Whirlpool is a short drama about the American, deafblind activist Helen Keller and her fight for civil rights. Pictured right: Kate Baxter playing Helen Keller

Helen Keller is an iconic figure in the civil rights movement. The American, deafblind activist worked with ten US Presidents, and was a prolific writer and campaigner for social equality.

But despite being a household name, relatively little is still known about her life – a fact that inspired the filmmakers of the winning Inspiration Award (public category) film, Whirlpool, at this year's AHRC Research in Film Awards.

"I loved learning about Helen Keller growing up but never knew what happened in her adulthood,” says filmmaker Kate Baxter.

“I am still surprised no-one has made a film about Helen Keller’s adult life [before us]. She was witty, capable, and full of connections. She was inadvertently running her country back in her day. Take one look at her legacy and it becomes clear she put her working relationships with over ten US presidents and other world leaders to good use.
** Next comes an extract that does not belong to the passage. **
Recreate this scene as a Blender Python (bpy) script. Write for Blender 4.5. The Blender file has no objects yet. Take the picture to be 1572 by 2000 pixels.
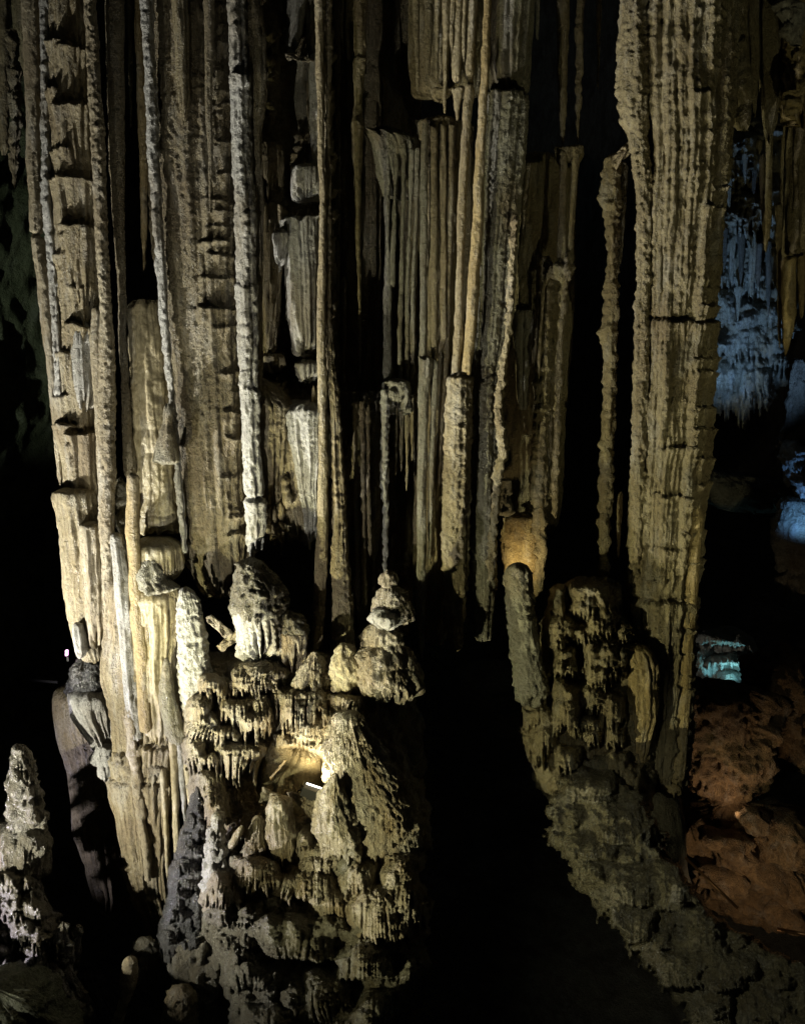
import bpy, math, random
import numpy as np

# ------------------------------------------------------------------ camera
F_PX, PITCH, CAMZ = 1500.0, math.radians(11.0), 14.0     # focal length in photo pixels (2000 px high)
scene = bpy.context.scene
COL = scene.collection
cam_d = bpy.data.cameras.new('camera')
cam_d.sensor_fit = 'VERTICAL'; cam_d.sensor_height = 36.0; cam_d.lens = 36.0 * F_PX / 2000.0
cam_d.clip_start = 0.1; cam_d.clip_end = 400
cam = bpy.data.objects.new('camera', cam_d); COL.objects.link(cam)
cam.location = (0, 0, CAMZ); cam.rotation_euler = (math.pi / 2 - PITCH, 0, 0)
scene.camera = cam

def at(px, py, Y):
    """point of the cave at forward distance Y that stands at photo pixel (px,py)"""
    cx = (np.asarray(px, float) - 786) / F_PX; cy = (1000 - np.asarray(py, float)) / F_PX
    k = Y / (cy * math.sin(PITCH) + math.cos(PITCH))
    return cx * k, Y + 0 * k, CAMZ + (cy * math.cos(PITCH) - math.sin(PITCH)) * k
def pxs(py, Y):
    cy = (1000 - np.asarray(py, float)) / F_PX
    return Y / (cy * math.sin(PITCH) + math.cos(PITCH)) / F_PX

# ------------------------------------------------------------------ world: no daylight reaches the cave
w = bpy.data.worlds.new('World'); scene.world = w; w.use_nodes = True
bg = w.node_tree.nodes['Background']; bg.inputs[0].default_value = (0.92, 1.0, 0.82, 1); bg.inputs[1].default_value = 0.0035

scene.view_settings.view_transform = 'Standard'; scene.view_settings.look = 'None'
scene.view_settings.exposure = 0.2; scene.view_settings.gamma = 1.0
scene.render.engine = 'CYCLES'
cy_ = scene.cycles
cy_.max_bounces = 4; cy_.diffuse_bounces = 3; cy_.glossy_bounces = 2; cy_.transmission_bounces = 2
cy_.use_adaptive_sampling = True; cy_.adaptive_threshold = 0.02
cy_.sample_clamp_indirect = 2.0
cy_.use_denoising = True
try: cy_.denoiser = 'OPENIMAGEDENOISE'; cy_.denoising_prefilter = 'NONE'
except Exception: pass
cy_.caustics_reflective = False; cy_.caustics_refractive = False

# ------------------------------------------------------------------ the cave's floodlights (show-cave lighting), plus unseen fill spots added
def spot(name, loc, target, watts, color, size=60, blend=0.6, radius=0.12):
    d = bpy.data.lights.new(name, 'SPOT'); d.energy = watts; d.color = color
    d.spot_size = math.radians(size); d.spot_blend = blend; d.shadow_soft_size = radius
    o = bpy.data.objects.new(name, d); COL.objects.link(o)
    o.location = loc
    v = [t - l for t, l in zip(target, loc)]
    n = math.sqrt(sum(c * c for c in v)); v = [c / n for c in v]
    import mathutils
    o.rotation_euler = mathutils.Vector(v).to_track_quat('-Z', 'Y').to_euler()
    return o
P3 = lambda px, py, Y: tuple(float(c) for c in at(px, py, Y))
COOL = (1.0, 0.96, 0.81); WARM = (1.0, 0.93, 0.50); NEUT = (1.0, 0.94, 0.75)
spot('floodlight_key', (-9.4, 9.4, 4.2), P3(540, 1280, 14.0), 3700, NEUT, 96, 1.0, .07)
spot('floodlight_left', (-12.4, 10.8, 5.4), P3(400, 680, 15), 10500, COOL, 62, 1.0, .10)
spot('fill_middle', (-6.6, 10.0, 6.0), P3(1000, 850, 15), 3000, WARM, 76, 1.0, .10)  # added raking spot, unseen, to light the pipes and upper right column
spot('floodlight_warm', (-5.2, 6.4, 5.2), P3(1150, 1350, 15), 2500, WARM, 52, 1.0, .12)
spot('floodlight_slope', (-1.2, 6.5, 9.8), P3(1280, 1780, 12), 760, (1.0, .97, .66), 50, 1.0, .10)
spot('floodlight_flank', (9.0, 7.0, 5.0), P3(1450, 420, 16.5), 900, (1.0, .92, .48), 62, 1.0, .12)
spot('floodlight_violet', (-10.4, 11.6, 2.8), P3(40, 1740, 13), 1700, (.86, .80, 1.0), 90, .9, .08)
spot('fill_wall', (-13.5, 13.0, 9.0), P3(20, 560, 20), 1300, (.85, 1.0, .72), 70, 1.0, .2)  # added dim greenish spot, unseen, lifts the left wall out of black
spot('floodlight_niche', P3(612, 1532, 12.75), P3(640, 1380, 13.6), 140, (1, .84, .46), 140, .6, .08)
spot('floodlight_amber', P3(1012, 1135, 15.2), P3(1020, 1050, 16.2), 40, (1, .78, .38), 120, .6, .05)
spot('floodlight_orange', P3(1480, 1860, 14.8), P3(1470, 1640, 18.5), 190, (1, .74, .44), 110, .8, .1)
spot('floodlight_orange', P3(1420, 1605, 18.0), P3(1410, 1500, 19.2), 34, (1, .72, .44), 130, .8, .06)
spot('floodlight_teal', P3(1440, 1335, 25.0), P3(1415, 1275, 26), 60, (.33, .9, 1), 140, .8, .1)
spot('floodlight_blue', P3(1400, 900, 20.5), P3(1450, 520, 26), 1200, (.32, .58, 1), 80, .8, .15)
spot('floodlight_blue', P3(1590, 1060, 20.5), P3(1580, 950, 22), 100, (.18, .46, 1), 110, .8, .1)
spot('fill_recess', (-5.6, 7.4, 4.4), P3(660, 820, 15), 1900, NEUT, 58, 1.0, .08)  # added frontal fill, unseen, brightens the dark recess at centre left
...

I am also fascinated with her experience living without sight and sound.”

Co-director Elizabeth Dixon says that as soon as she saw Kate's plans for a film about Keller’s adult experience she wanted to get involved. “It immediately struck a chord and it felt imperative that it was made,” she says.
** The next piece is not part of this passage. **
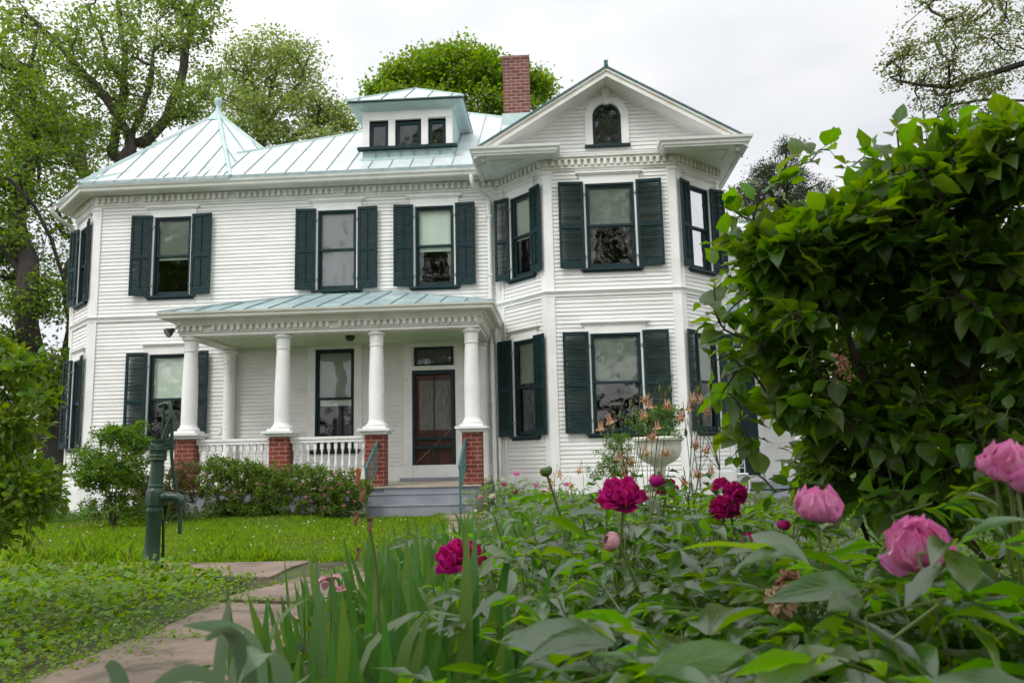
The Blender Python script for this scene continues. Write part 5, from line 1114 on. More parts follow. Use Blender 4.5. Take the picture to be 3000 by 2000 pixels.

“I was fuelled by the feeling that it was an injustice to the world that this woman’s story had not yet been told.”

Helen Keller ranks fifth in the 'Most Widely Admired People of the 20th Century' just below Mother Teresa, Martin Luther King, Jr., and Albert Einstein, according to a US-based Gallup poll.

“People with disabilities are hugely underrepresented on screen, but Helen Keller's story is one that allows us to explore the realities of being deaf or blind, and disability at large, while maintaining a focus on a complex character who is simply human,” says Kate.

Co-Writer and Co-Director Elizabeth Dixon

“Having a story with so much relevance to the world at large, we were able to communicate much of our research about her, but also about disability through her. Although our category was the public category with no university attachment required, we still found it valuable to focus on research."

The two filmmakers pride themselves on their exhaustive investigation into Helen's life, and alongside reading all her books and most of her 700 public articles, journals, interviews, and documentaries; they also immersed themselves in trying to understand her experience of living with a disability.

"Today, 90% of data that we process as humans is processed visually-and therefore, film is a powerful tool and the most likely tool others are using for education, entertainment and more,” says Kate.

“It is encouraging that so many researchers, academics and storytellers are making socially responsible and well-researched work."

Elizabeth Dixon says: “It’s essential to know what you want to say, and find the best and most authentic way of portraying that.

"The themes in the film are strikingly relevant for today's audience. I personally am passionate about telling the story through a deaf and blind woman's point of view, and the creative scope it brings to filmmaking.”

"So many people feel they know Helen Keller very well, but every single audience has expressed shock at the information we've found and shared,”

Drawing on this vast body of research has enabled Kate and Elizabeth to bring a new sensibility to their recreation of Helen Keller's life.

"So many people feel they know Helen Keller very well, but every single audience has expressed shock at the information we've found and shared,” says Kate. “After watching, many audience members have a set of questions to ask about Helen, her culture, her family, and what else she sought to change."

The filmmakers hope that, beyond inspiring individuals to be more open-minded about other people and their different abilities, they hope Whirlpool will give them a platform to make a feature film soon.

Kate Baxter and Elizabeth Dixon at the AHRC Research in Film Awards ceremony

“With a feature film script, backed with plentiful research and great drama, we have high hopes,” says Elizabeth.

It's clear that this recognition has been a huge boost for the project: "Winning the Inspiration Award means that Helen Keller's deeds and accomplishments, once buried in history, are now highlighted in media. It has already impacted our efforts in creating the feature film about this incredible moment in her life, and has wider ramifications on society and how people with disabilities, or different abilities, are both perceived and represented."